--- start of Material ---

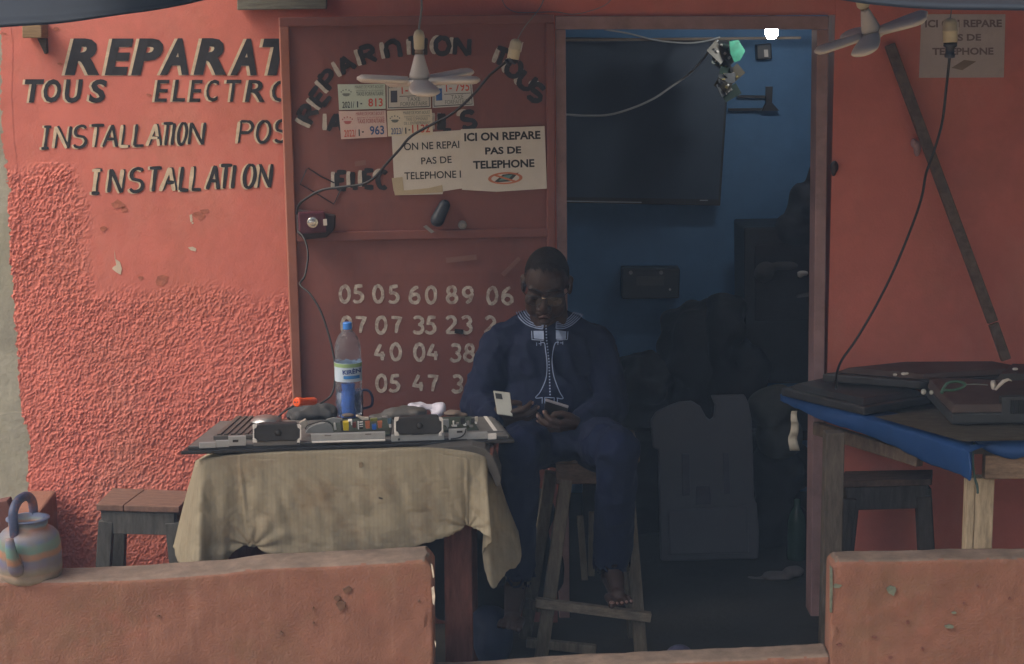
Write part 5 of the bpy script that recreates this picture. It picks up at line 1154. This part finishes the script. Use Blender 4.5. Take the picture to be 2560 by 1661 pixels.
fr_.build('rim', m_gf, gl, smooth=True); MB().tube([h(-.010, -.108, .004), h(0, -.112, .007), h(.010, -.108, .004)], .0018, 6).build('bridge', m_gg, gl, smooth=True)
ml = bpy.data.materials.new('spectacle_glass'); ml.use_nodes = True; n = ml.node_tree.nodes; tr = n.new('ShaderNodeBsdfTransparent'); tr.inputs[0].default_value = (.80, .79, .78, 1); gs = n.new('ShaderNodeBsdfGlossy'); gs.inputs['Roughness'].default_value = .05; ms = n.new('ShaderNodeMixShader'); ms.inputs[0].default_value = .05
ml.node_tree.links.new(tr.outputs[0], ms.inputs[1]); ml.node_tree.links.new(gs.outputs[0], ms.inputs[2]); ml.node_tree.links.new(ms.outputs[0], n['Material Output'].inputs[0])
eb_ = MB()
for s_ in (-1, 1): eb_.tube([h(s_*.012, -.1035, .0255), h(s_*.026, -.101, .0295), h(s_*.042, -.091, .028), h(s_*.052, -.083, .022)], [.002, .0036, .0032, .0012], 8)
eb_.build('eyebrow', mat('cropped_black_hair', (.016, .013, .012)), body, smooth=True)
ey = MB()
for s_ in (-1, 1): ey.tube([h(s_*.020, -.0935, -.006), h(s_*.032, -.0965, -.0085), h(s_*.044, -.0905, -.006)], [.0008, .0014, .0008], 6)
ey.build('eyelashes', mat('cropped_black_hair', (.016, .013, .012)), body, smooth=True)
for s_ in (-1, 1):
    MB().add([h(s_*(.033 + .0255*math.cos(a)), -.1063, -.006 + .0165*math.sin(a)) for a in np.linspace(0, 2*math.pi, 24, endpoint=False)], [tuple(range(24))]).build('lens', ml, gl)
# --- clothes
T = MB()
T.ell(J(1374, 905, -.44), (.172, .112, .165)); T.cap(J(1262, 866, -.44), J(1484, 872, -.44), .066, .066); T.cap(J(1345, 836, -.43), J(1268, 862, -.44), .058, .06); T.cap(J(1408, 836, -.43), J(1474, 866, -.44), .058, .06)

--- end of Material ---

Instructions for the task ▸ Please write out all the data again word for word, but not the pictures.

Written answer ▸
Write part 5 of the bpy script that recreates this picture. It picks up at line 1154. This part finishes the script. Use Blender 4.5. Take the picture to be 2560 by 1661 pixels.
fr_.build('rim', m_gf, gl, smooth=True); MB().tube([h(-.010, -.108, .004), h(0, -.112, .007), h(.010, -.108, .004)], .0018, 6).build('bridge', m_gg, gl, smooth=True)
ml = bpy.data.materials.new('spectacle_glass'); ml.use_nodes = True; n = ml.node_tree.nodes; tr = n.new('ShaderNodeBsdfTransparent'); tr.inputs[0].default_value = (.80, .79, .78, 1); gs = n.new('ShaderNodeBsdfGlossy'); gs.inputs['Roughness'].default_value = .05; ms = n.new('ShaderNodeMixShader'); ms.inputs[0].default_value = .05
ml.node_tree.links.new(tr.outputs[0], ms.inputs[1]); ml.node_tree.links.new(gs.outputs[0], ms.inputs[2]); ml.node_tree.links.new(ms.outputs[0], n['Material Output'].inputs[0])
eb_ = MB()
for s_ in (-1, 1): eb_.tube([h(s_*.012, -.1035, .0255), h(s_*.026, -.101, .0295), h(s_*.042, -.091, .028), h(s_*.052, -.083, .022)], [.002, .0036, .0032, .0012], 8)
eb_.build('eyebrow', mat('cropped_black_hair', (.016, .013, .012)), body, smooth=True)
ey = MB()
for s_ in (-1, 1): ey.tube([h(s_*.020, -.0935, -.006), h(s_*.032, -.0965, -.0085), h(s_*.044, -.0905, -.006)], [.0008, .0014, .0008], 6)
ey.build('eyelashes', mat('cropped_black_hair', (.016, .013, .012)), body, smooth=True)
for s_ in (-1, 1):
    MB().add([h(s_*(.033 + .0255*math.cos(a)), -.1063, -.006 + .0165*math.sin(a)) for a in np.linspace(0, 2*math.pi, 24, endpoint=False)], [tuple(range(24))]).build('lens', ml, gl)
# --- clothes
T = MB()
T.ell(J(1374, 905, -.44), (.172, .112, .165)); T.cap(J(1262, 866, -.44), J(1484, 872, -.44), .066, .066); T.cap(J(1345, 836, -.43), J(1268, 862, -.44), .058, .06); T.cap(J(1408, 836, -.43), J(1474, 866, -.44), .058, .06)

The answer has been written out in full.